De watermetafoor: als landje onder de zeespiegel trekken we hem graag uit de kast. We houden van polderen en bruggen bouwen, we zoeken inspiratiebronnen, we worden overspoeld door een golf van emoties.

Onschuldig, zo lijkt het. Maar niet wanneer het over vluchtelingen gaat. Zoals in dit artikel in het AD, waarover ik eerder deze maand een commentaar plaatste op LinkedIn: de “migratiekraan” gaat open; Lampedusa wordt weer “overspoeld”, een “golf’ vluchtelingen is geland.

Dreiging

De watermetafoor roept een dreigend beeld op van een natuurramp die op ons afkomt. Mediaprofessor Baldwin Van Gorp schreef het al in zijn boek ‘Framing asiel’. Water is onbeheersbaar. De metafoor vertelt ons impliciet wat we moeten doen: dijken bouwen, dammen opwerpen – alles om het onheil tegen te houden.

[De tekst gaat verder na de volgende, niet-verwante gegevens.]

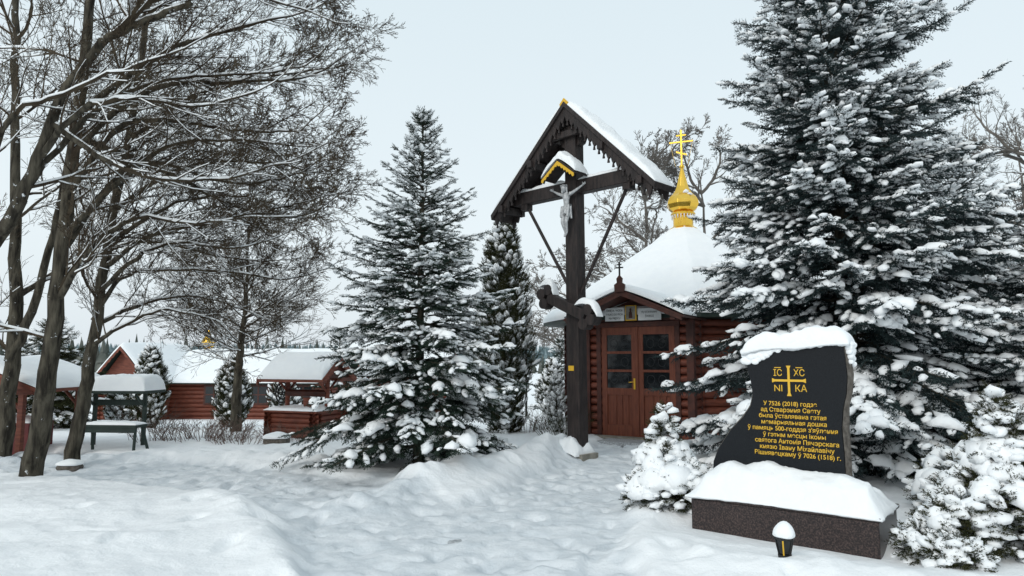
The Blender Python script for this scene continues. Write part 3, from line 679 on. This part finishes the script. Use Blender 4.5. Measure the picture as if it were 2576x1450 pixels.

Ik denk niet dat de journalisten en koppenmakers van het AD de watermetafoor moedwillig hebben gebruikt om onrust aan te wakkeren. Tegenstanders van migratie doen dat wel. Zo spreekt Geert Wilders graag over een ‘asieltsunami’, waarmee hij de metafoor bewust inzet om te polariseren.

Stroom vluchtelingen

Maar het zijn niet alleen journalisten en politici: ook organisaties als Artsen zonder Grenzen, het Rode Kruis, Oxfam Novib en Stichting Vluchteling reppen met regelmaat over een ‘stroom vluchtelingen’. Toegeven, dat is minder heftig dan een ‘tsunami’. Maar ik vrees dat een deel van de lezers bij het woord ‘vluchtelingenstroom’ niet denkt aan helpen, maar aan tegenhouden.

Taal schept onze werkelijkheid. De watermetafoor kan prachtig zijn. Maar in berichtgeving over vluchtelingen hoort ze wat mij betreft niet thuis.